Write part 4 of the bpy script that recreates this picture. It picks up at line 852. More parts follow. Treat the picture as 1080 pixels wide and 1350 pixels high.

* * *

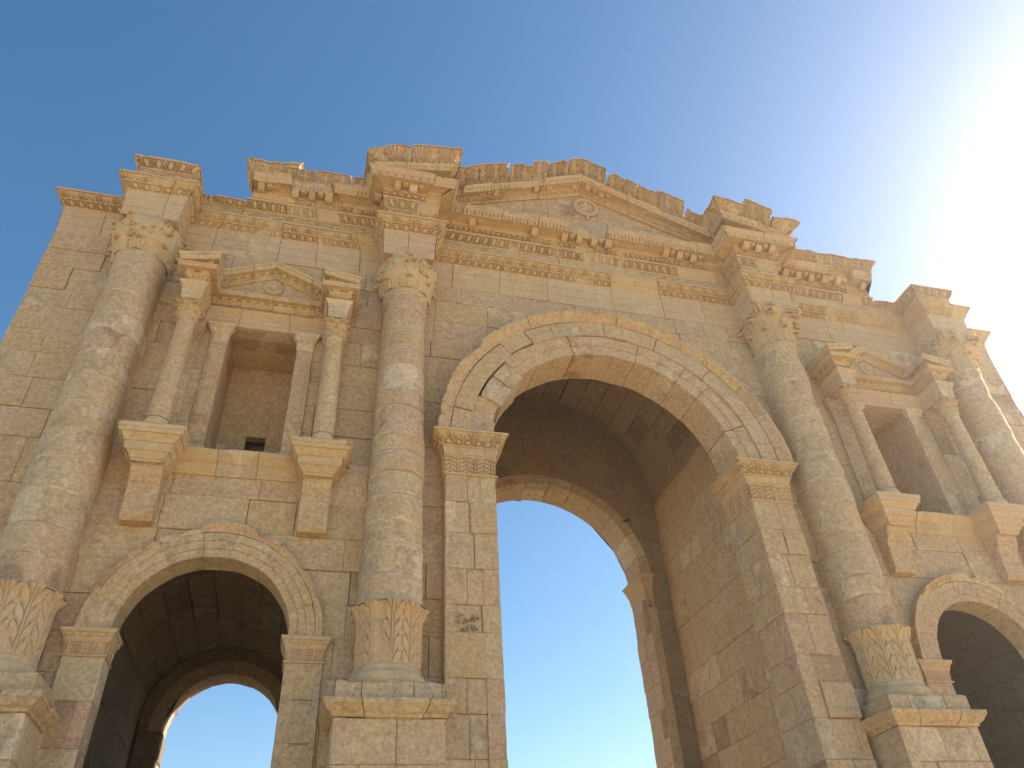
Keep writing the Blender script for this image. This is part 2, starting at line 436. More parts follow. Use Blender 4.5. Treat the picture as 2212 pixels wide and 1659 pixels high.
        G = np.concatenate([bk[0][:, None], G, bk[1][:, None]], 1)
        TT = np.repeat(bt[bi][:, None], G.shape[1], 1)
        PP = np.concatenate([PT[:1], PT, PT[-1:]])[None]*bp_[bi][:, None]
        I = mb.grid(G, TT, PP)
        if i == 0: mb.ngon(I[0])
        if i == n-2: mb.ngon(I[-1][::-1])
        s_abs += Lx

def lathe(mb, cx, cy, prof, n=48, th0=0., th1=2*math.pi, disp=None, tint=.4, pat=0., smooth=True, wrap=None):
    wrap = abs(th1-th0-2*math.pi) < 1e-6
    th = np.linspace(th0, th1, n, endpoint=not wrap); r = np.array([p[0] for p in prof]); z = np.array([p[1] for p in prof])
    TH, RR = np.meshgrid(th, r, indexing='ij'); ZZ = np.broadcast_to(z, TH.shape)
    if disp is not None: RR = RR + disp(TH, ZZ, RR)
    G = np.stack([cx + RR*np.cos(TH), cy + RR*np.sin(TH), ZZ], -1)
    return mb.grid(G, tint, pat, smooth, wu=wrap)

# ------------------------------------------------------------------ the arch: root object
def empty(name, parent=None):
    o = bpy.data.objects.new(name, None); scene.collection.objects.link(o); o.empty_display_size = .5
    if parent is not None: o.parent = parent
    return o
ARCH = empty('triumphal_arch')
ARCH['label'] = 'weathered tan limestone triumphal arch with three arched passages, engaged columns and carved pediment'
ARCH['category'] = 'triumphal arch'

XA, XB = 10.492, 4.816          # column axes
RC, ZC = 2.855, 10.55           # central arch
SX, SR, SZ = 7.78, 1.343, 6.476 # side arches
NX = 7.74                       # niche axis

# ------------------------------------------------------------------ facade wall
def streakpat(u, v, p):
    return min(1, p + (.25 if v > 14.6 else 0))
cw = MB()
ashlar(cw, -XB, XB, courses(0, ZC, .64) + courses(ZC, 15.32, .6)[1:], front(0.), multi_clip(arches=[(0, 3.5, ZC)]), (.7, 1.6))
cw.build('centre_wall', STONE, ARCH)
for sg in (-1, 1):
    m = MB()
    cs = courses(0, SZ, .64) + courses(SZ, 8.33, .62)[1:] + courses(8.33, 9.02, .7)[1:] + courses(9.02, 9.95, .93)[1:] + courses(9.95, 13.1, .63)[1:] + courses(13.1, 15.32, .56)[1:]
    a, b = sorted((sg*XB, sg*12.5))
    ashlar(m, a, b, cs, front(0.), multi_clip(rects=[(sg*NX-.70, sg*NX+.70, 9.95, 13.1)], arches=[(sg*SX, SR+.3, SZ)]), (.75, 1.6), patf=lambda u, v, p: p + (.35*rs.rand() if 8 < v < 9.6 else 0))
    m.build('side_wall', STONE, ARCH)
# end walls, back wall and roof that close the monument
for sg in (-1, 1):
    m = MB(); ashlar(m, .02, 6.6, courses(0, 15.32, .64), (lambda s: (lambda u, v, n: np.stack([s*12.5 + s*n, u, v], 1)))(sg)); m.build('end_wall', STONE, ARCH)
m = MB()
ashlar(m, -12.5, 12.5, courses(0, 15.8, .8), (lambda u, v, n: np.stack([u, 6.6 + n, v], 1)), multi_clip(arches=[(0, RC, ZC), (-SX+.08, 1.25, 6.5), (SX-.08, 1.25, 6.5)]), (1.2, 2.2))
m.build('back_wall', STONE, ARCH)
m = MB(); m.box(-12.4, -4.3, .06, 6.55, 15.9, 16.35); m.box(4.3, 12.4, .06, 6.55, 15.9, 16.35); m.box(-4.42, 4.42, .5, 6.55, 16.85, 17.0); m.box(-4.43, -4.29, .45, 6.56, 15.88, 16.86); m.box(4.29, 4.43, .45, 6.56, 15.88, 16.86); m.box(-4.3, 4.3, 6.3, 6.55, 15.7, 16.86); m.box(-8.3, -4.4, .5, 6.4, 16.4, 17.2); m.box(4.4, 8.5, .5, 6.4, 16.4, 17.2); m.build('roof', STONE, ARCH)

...

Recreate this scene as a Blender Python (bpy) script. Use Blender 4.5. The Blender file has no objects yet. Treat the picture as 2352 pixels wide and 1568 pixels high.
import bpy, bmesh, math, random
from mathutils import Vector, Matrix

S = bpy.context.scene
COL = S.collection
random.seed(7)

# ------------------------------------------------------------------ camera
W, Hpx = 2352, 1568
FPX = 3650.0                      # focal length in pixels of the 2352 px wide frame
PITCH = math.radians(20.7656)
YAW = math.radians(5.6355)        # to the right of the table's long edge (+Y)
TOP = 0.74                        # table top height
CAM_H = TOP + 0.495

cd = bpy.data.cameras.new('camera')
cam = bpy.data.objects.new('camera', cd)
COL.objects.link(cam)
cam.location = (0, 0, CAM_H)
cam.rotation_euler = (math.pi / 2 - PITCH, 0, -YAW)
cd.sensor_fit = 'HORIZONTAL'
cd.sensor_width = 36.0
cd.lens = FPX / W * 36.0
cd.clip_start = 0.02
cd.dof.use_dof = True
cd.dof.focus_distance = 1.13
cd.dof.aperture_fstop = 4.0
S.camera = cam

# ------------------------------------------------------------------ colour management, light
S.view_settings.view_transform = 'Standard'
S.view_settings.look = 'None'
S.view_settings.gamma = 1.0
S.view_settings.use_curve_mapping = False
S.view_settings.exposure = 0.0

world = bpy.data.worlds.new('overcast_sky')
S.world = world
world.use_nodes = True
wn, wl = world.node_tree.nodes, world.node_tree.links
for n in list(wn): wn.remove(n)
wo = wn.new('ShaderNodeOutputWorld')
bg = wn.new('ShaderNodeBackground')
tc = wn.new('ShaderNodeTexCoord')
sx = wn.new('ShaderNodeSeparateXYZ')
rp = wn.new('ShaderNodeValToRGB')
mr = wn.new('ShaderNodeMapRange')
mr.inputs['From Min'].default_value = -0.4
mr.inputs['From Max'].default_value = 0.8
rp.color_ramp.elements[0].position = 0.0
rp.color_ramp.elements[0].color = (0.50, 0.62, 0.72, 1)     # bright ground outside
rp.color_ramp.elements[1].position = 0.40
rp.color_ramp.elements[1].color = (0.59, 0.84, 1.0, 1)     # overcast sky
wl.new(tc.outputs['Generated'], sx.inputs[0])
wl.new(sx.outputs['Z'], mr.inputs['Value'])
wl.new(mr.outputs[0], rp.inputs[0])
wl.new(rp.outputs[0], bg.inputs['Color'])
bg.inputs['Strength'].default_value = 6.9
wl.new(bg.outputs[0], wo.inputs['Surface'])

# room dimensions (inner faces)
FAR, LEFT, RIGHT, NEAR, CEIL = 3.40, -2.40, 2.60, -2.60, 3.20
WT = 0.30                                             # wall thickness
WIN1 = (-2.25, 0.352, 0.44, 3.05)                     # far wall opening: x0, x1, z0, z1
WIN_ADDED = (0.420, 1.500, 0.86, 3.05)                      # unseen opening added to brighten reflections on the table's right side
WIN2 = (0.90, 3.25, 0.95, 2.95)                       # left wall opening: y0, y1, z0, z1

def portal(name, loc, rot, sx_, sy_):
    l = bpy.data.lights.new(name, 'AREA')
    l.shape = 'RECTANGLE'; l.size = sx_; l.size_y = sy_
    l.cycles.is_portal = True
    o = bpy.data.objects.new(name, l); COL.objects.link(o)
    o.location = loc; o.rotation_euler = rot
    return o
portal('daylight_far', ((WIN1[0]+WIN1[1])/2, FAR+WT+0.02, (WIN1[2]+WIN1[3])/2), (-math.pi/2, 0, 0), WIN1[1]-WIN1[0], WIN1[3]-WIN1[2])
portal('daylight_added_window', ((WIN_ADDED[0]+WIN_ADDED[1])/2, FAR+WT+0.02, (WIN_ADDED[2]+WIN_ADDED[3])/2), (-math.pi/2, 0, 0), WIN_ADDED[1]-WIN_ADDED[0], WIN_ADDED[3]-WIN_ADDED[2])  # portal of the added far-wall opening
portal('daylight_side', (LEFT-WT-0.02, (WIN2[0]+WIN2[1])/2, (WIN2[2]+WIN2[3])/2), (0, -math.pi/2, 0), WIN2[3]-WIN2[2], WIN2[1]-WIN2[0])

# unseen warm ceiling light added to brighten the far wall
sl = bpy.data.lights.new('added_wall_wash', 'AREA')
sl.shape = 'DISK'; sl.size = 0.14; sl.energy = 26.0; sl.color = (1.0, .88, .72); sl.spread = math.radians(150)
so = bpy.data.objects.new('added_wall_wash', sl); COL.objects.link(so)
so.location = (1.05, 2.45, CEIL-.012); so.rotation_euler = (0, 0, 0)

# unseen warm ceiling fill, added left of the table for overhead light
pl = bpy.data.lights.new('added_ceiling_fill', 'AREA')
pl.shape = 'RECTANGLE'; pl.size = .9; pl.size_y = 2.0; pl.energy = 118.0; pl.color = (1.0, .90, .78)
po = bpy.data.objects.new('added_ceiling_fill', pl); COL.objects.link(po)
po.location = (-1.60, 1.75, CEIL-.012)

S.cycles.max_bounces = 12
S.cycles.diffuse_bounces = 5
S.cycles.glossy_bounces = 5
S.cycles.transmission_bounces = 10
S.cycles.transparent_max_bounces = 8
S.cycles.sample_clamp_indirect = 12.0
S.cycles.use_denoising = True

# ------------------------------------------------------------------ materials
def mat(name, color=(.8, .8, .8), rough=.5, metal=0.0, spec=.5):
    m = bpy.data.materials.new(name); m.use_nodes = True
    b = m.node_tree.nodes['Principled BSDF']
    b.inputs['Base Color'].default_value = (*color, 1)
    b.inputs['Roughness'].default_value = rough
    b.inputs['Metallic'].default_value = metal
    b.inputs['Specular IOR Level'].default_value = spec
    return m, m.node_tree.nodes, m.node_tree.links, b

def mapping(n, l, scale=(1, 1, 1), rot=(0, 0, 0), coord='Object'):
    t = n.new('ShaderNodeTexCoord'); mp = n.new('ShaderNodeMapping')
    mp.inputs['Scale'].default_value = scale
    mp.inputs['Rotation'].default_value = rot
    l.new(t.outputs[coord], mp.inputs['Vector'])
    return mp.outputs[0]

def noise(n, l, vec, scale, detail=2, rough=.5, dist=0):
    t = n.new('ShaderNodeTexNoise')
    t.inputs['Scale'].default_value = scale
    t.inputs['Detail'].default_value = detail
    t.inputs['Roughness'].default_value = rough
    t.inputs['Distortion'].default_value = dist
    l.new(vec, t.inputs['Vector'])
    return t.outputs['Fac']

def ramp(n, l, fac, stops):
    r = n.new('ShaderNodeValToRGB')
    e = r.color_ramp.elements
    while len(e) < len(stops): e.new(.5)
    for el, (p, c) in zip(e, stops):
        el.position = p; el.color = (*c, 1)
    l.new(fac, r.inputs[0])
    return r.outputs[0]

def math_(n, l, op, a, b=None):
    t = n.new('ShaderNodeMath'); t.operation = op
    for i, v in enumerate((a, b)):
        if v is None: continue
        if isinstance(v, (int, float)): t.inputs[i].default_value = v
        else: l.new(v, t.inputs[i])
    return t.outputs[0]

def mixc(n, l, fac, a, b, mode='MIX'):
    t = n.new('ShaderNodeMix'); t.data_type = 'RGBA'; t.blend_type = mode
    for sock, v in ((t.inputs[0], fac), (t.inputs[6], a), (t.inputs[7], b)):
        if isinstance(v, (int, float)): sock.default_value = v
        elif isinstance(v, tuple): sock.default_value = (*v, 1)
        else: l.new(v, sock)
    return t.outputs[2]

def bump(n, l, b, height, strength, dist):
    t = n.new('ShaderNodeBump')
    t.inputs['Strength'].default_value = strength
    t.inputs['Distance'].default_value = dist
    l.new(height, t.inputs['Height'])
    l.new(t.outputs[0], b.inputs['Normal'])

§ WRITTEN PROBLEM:
In the listing above, find the line containing "Recreate this scene" and the line containing "random.seed(7)", then quote both, plus every line between them, exactly as written.

§ THE REPLY:
Recreate this scene as a Blender Python (bpy) script. Use Blender 4.5. The Blender file has no objects yet. Treat the picture as 2352 pixels wide and 1568 pixels high.
import bpy, bmesh, math, random
from mathutils import Vector, Matrix

S = bpy.context.scene
COL = S.collection
random.seed(7)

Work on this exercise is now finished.